§ Exercise aim
Can you write out all the lines word for word, with no pictures?

****

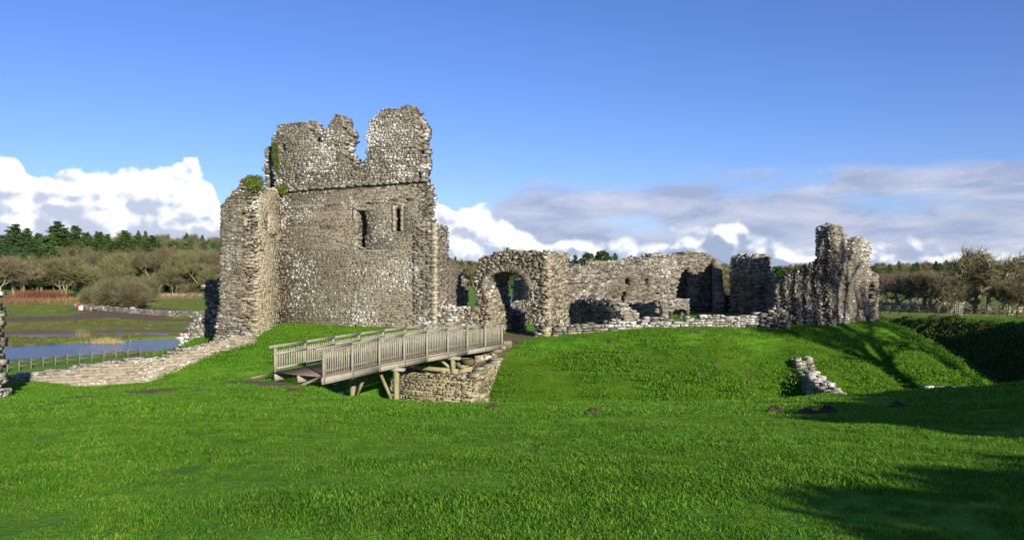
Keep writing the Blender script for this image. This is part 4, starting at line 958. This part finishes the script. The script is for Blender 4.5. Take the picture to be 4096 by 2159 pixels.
proto('bare_shadow', bare_tree(12, 14, .5, depth=5, ntw=2, tw=.025, tl=.8, stem=.24, lean=-.3, rad=.030, upb=.4), 14, M['bark'], M['twig'])
proto('far_round', bare_tree(4, 18, .62, depth=5, ntw=9, tw=.08, tl=2.4, stem=.24, rad=.02), 18, M['barkpale'], M['twigbrown'])
proto('far_tall', bare_tree(5, 20, .5, depth=5, ntw=9, tw=.08, tl=2.3, stem=.26, rad=.018), 20, M['barkpale'], M['twig'])
proto('far_olive', bare_tree(6, 15, .7, depth=5, ntw=9, tw=.08, tl=2.2, stem=.18, rad=.02, multi=2), 15, M['bark'], M['twigolive'])
proto('hawthorn', bare_tree(7, 6.5, .85, depth=5, ntw=10, tw=.045, tl=1.1, stem=.15, rad=.03, lean=.8, multi=2), 6.5, M['bark'], M['twig'])
proto('ivy_tree', leafy(8, 17, .17, 42, 120, .75, .12, .014), 17, M['barkpale'], M['ivy'])
proto('conifer', conifer(9, 22), 22, M['bark'], M['needles'])
proto('conifer_thin', conifer(10, 20, .17, 30, 9000, .48), 20, M['bark'], M['needles'])
proto('pine', conifer(11, 18, .26, 9, 4200, .8, True, .014), 18, M['barkpale'], M['needles'])
proto('evergreen', leafy(13, 6, .5, 150, 260, .27, .0), 6, M['bark'], M['ivydark'])
proto('evergreen_far', leafy(14, 12, .4, 50, 160, .6, .1), 12, M['bark'], M['ivydark'])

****

§ The answer
Keep writing the Blender script for this image. This is part 4, starting at line 958. This part finishes the script. The script is for Blender 4.5. Take the picture to be 4096 by 2159 pixels.
proto('bare_shadow', bare_tree(12, 14, .5, depth=5, ntw=2, tw=.025, tl=.8, stem=.24, lean=-.3, rad=.030, upb=.4), 14, M['bark'], M['twig'])
proto('far_round', bare_tree(4, 18, .62, depth=5, ntw=9, tw=.08, tl=2.4, stem=.24, rad=.02), 18, M['barkpale'], M['twigbrown'])
proto('far_tall', bare_tree(5, 20, .5, depth=5, ntw=9, tw=.08, tl=2.3, stem=.26, rad=.018), 20, M['barkpale'], M['twig'])
proto('far_olive', bare_tree(6, 15, .7, depth=5, ntw=9, tw=.08, tl=2.2, stem=.18, rad=.02, multi=2), 15, M['bark'], M['twigolive'])
proto('hawthorn', bare_tree(7, 6.5, .85, depth=5, ntw=10, tw=.045, tl=1.1, stem=.15, rad=.03, lean=.8, multi=2), 6.5, M['bark'], M['twig'])
proto('ivy_tree', leafy(8, 17, .17, 42, 120, .75, .12, .014), 17, M['barkpale'], M['ivy'])
proto('conifer', conifer(9, 22), 22, M['bark'], M['needles'])
proto('conifer_thin', conifer(10, 20, .17, 30, 9000, .48), 20, M['bark'], M['needles'])
proto('pine', conifer(11, 18, .26, 9, 4200, .8, True, .014), 18, M['barkpale'], M['needles'])
proto('evergreen', leafy(13, 6, .5, 150, 260, .27, .0), 6, M['bark'], M['ivydark'])
proto('evergreen_far', leafy(14, 12, .4, 50, 160, .6, .1), 12, M['bark'], M['ivydark'])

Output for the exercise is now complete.